Qualification: Dipl.Ing. Mechanical Engineering
Senior Sales Manager at Martin GmbH for the markets Germany, Austria, Bosnia-Herzegovina, Bulgaria, Croatia, Macedonian, Montenegro,Romania, Serbia, Slovakia and Turkey, since September 1998
Project Manager at Martin GmbH, 1992 – 1997
Project Engineer departments work preparation and technology at Chemieanlagenbau Leipzig-Grimma, 1983 – 1992






Modern grate-based thermal treatment of waste – the MARTIN WtE system

Waste-to-Energy (WtE) plants contribute substantially in the EU to the achievement of sustainable and efficient waste disposal and are nowadays a well proven, safe and reliable technology for the treatment of municipal solid waste (MSW). In the EU, waste incineration plays an important role in overall sustainable waste management systems.

MARTIN has been engaged in the planning and construction of WtE plants for over 60 years and has equipped more than 400 plants worldwide with its systems. The incineration technology has been developed and improved substantially. The plants are operated with a very high energy efficiency and with waste throughputs per line of between 4 t/hour and 50 t/hour.

The substantial amount of energy contained in the residual waste (MSW or RDF) is used to supply energy to district heating systems, cooling networks, steam for production processes or to convert energy to electricity.
The flue gas treatment (FGT) plants have to meet stringent emission limits according to the EU Directive 2010/75. Consequently, WtE plants today do not contribute significantly to the emission of pollutants as compared to other industries or sources.

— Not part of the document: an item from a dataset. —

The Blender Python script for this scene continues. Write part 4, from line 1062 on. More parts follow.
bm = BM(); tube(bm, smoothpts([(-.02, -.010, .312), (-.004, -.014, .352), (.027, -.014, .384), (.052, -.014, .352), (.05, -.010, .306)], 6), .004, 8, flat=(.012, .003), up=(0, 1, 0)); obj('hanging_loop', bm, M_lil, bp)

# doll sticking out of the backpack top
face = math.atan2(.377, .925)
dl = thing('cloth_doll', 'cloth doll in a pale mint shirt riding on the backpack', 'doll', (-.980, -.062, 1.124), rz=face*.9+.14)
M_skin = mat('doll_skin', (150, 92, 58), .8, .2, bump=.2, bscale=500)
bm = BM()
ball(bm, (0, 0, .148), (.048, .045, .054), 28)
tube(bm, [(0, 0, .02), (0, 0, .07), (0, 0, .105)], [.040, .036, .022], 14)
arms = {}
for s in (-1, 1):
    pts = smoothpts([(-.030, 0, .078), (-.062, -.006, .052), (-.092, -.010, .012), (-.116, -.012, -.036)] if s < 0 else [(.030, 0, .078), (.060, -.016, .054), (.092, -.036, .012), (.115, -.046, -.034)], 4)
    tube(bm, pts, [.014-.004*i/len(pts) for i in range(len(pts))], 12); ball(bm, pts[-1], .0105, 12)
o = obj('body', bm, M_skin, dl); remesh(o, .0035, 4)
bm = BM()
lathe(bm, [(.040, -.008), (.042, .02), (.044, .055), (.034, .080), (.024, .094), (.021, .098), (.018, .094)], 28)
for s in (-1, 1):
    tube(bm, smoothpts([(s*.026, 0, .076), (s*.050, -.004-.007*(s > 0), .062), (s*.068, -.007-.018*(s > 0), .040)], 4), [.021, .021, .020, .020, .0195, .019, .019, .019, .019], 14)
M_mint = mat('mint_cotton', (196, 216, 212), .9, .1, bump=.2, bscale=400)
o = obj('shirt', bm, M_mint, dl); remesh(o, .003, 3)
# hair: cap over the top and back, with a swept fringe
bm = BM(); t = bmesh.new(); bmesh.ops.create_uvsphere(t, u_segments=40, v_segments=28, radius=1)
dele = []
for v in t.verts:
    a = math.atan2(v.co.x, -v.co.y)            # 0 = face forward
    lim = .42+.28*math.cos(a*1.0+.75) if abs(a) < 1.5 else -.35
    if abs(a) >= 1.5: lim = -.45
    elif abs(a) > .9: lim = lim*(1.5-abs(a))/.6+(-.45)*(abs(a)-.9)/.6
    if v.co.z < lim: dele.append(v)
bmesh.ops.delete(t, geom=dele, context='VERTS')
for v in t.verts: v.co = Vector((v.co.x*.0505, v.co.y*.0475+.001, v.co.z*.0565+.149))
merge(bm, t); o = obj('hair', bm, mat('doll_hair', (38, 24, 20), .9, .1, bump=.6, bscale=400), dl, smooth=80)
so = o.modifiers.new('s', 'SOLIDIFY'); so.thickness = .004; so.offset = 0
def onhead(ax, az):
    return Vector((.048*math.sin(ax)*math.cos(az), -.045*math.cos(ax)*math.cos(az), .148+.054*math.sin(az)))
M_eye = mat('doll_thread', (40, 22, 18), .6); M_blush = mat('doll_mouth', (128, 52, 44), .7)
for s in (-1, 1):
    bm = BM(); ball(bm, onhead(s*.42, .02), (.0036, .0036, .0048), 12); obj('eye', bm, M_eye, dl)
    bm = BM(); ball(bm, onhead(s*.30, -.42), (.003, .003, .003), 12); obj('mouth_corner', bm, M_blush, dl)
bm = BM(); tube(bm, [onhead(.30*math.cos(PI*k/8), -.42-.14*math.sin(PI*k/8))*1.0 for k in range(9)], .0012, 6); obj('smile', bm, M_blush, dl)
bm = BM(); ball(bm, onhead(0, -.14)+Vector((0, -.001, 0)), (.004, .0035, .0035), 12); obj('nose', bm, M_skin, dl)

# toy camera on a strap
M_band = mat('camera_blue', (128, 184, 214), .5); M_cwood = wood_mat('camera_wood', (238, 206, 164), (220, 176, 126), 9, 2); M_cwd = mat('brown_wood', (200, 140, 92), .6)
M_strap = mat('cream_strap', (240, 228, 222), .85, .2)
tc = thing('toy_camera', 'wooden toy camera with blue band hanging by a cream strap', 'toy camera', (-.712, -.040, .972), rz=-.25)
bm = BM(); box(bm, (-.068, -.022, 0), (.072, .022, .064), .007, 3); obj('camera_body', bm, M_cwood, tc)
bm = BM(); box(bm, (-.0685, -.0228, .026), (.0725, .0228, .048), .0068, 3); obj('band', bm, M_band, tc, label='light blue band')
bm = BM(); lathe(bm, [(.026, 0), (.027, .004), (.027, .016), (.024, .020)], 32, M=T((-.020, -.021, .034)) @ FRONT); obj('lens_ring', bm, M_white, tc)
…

The pollutants contained in the waste, such as Cl, F, S, heavy metals, etc. is separated in a well proven state-of-the-art FGT in various stages and combinations (electrostatic precipitator or fabric filter, wet scrubber or dry/semi-dry absorption systems as well as catalytic or non-catalytic reduction).
The main residue fraction remaining after incineration, the bottom ash, is mineralized and has to be landfilled or can be used for construction purposes, largely in road construction after separation and aging.
WtE plants play an important role in integrated municipal waste management. Rather than challenging the emphasis on waste reduction and recycling, they serve as complements to these processes and clearly avoid the landfill option, which carries a risk of polluting the soil and groundwater.